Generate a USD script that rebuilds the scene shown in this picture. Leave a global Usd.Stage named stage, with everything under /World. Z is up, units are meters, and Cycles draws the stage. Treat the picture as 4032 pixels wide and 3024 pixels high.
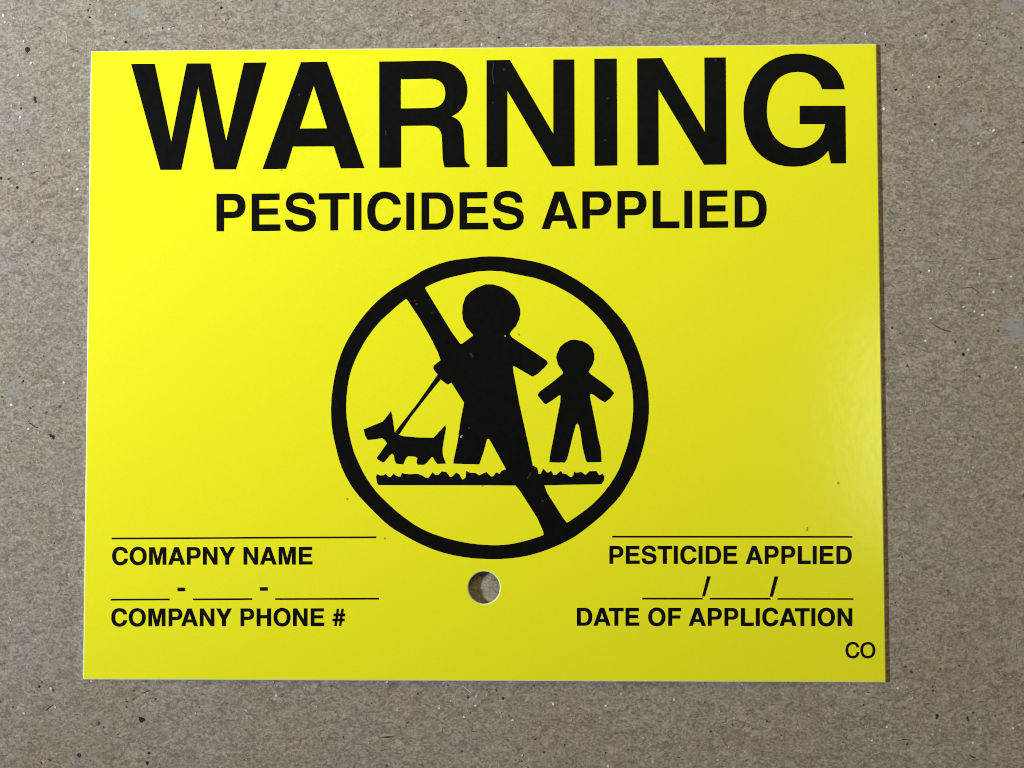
"""A yellow pesticide warning card lying on brown cardboard, seen from above.  Units: metres (data tables in millimetres)."""
import math
import numpy as np
import trimesh
import usdkit
from pxr import Gf, Sdf, Usd, UsdGeom, UsdLux, UsdShade, Vt
from shapely.geometry import Polygon, Point, box
from shapely.prepared import prep

stage = Usd.Stage.CreateInMemory()
UsdGeom.SetStageUpAxis(stage, UsdGeom.Tokens.z)
UsdGeom.SetStageMetersPerUnit(stage, 1.0)
world = UsdGeom.Xform.Define(stage, '/World')
stage.SetDefaultPrim(world.GetPrim())
UsdGeom.Scope.Define(stage, '/World/Looks')
MM = 0.001

# ------------------------------------------------------------------ camera
cam = UsdGeom.Camera.Define(stage, '/World/camera')
CAM = [[0.999794, 0.002473, 0.020167, 8.171391], [-0.001779, 0.999407, -0.034394, -9.204806], [-0.02024, 0.034351, 0.999205, 159.209754]]
g = Gf.Matrix4d(1.0)
for r in range(3):
    for c in range(3):
        g[c, r] = CAM[r][c]
    g[3, r] = CAM[r][3] * MM
cam.AddTransformOp().Set(g)
cam.CreateFocalLengthAttr(35.0)
cam.CreateHorizontalApertureAttr(36.0)
cam.CreateVerticalApertureAttr(27.0)
cam.CreateClippingRangeAttr(Gf.Vec2f(0.01, 100.0))
cam.CreateExposureAttr(0.0)

# ------------------------------------------------------------------ lamps
def aim(prim, pos, target):
    p, t = np.array(pos, float), np.array(target, float)
    z = (p - t) / np.linalg.norm(p - t)
    x = np.cross([0, 1, 0.01], z); x /= np.linalg.norm(x)
    y = np.cross(z, x)
    m = Gf.Matrix4d(*x, 0, *y, 0, *z, 0, *p, 1)
    prim.AddTransformOp().Set(m)

def rect(name, pos, target, w, h, power, color):
    l = UsdLux.RectLight.Define(stage, '/World/' + name)
    l.CreateWidthAttr(w); l.CreateHeightAttr(h)
    l.CreateIntensityAttr(power); l.CreateColorAttr(Gf.Vec3f(*color))
    l.CreateNormalizeAttr(True)
    aim(l, pos, target)
    return l

# a small cool lamp low on the left, turned away towards the far side (crisp shadows to the right, brighter top),
# a warm soft light beyond the top edge, a dim warm room lamp on the right that leaves the sheen on the card
key = UsdLux.DiskLight.Define(stage, '/World/desk_lamp')
key.CreateRadiusAttr(0.025); key.CreateIntensityAttr(5.6); key.CreateNormalizeAttr(True); key.CreateColorAttr(Gf.Vec3f(0.905, 1.0, 1.17))
aim(key, (-0.55, 0.022, 0.32), (-0.392, 0.489, 0.228))
rect('window_light', (0.08, 0.50, 0.50), (0.0, 0.10, 0.0), 0.40, 0.30, 0.49, (1.0, 0.85, 0.36))
rect('room_lamp', (0.262, -0.012, 0.42), (0.03, 0.0, 0.0), 0.08, 0.12, 0.072, (1.0, 0.88, 0.60))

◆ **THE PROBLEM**
From the opening line of the listing above through the line bearing "cam.CreateExposureAttr(0.0)", repeat each line exactly. Drop every picture.

◆ **SOLUTION FOR THIS EXERCISE**
Generate a USD script that rebuilds the scene shown in this picture. Leave a global Usd.Stage named stage, with everything under /World. Z is up, units are meters, and Cycles draws the stage. Treat the picture as 4032 pixels wide and 3024 pixels high.
"""A yellow pesticide warning card lying on brown cardboard, seen from above.  Units: metres (data tables in millimetres)."""
import math
import numpy as np
import trimesh
import usdkit
from pxr import Gf, Sdf, Usd, UsdGeom, UsdLux, UsdShade, Vt
from shapely.geometry import Polygon, Point, box
from shapely.prepared import prep

stage = Usd.Stage.CreateInMemory()
UsdGeom.SetStageUpAxis(stage, UsdGeom.Tokens.z)
UsdGeom.SetStageMetersPerUnit(stage, 1.0)
world = UsdGeom.Xform.Define(stage, '/World')
stage.SetDefaultPrim(world.GetPrim())
UsdGeom.Scope.Define(stage, '/World/Looks')
MM = 0.001

# ------------------------------------------------------------------ camera
cam = UsdGeom.Camera.Define(stage, '/World/camera')
CAM = [[0.999794, 0.002473, 0.020167, 8.171391], [-0.001779, 0.999407, -0.034394, -9.204806], [-0.02024, 0.034351, 0.999205, 159.209754]]
g = Gf.Matrix4d(1.0)
for r in range(3):
    for c in range(3):
        g[c, r] = CAM[r][c]
    g[3, r] = CAM[r][3] * MM
cam.AddTransformOp().Set(g)
cam.CreateFocalLengthAttr(35.0)
cam.CreateHorizontalApertureAttr(36.0)
cam.CreateVerticalApertureAttr(27.0)
cam.CreateClippingRangeAttr(Gf.Vec2f(0.01, 100.0))
cam.CreateExposureAttr(0.0)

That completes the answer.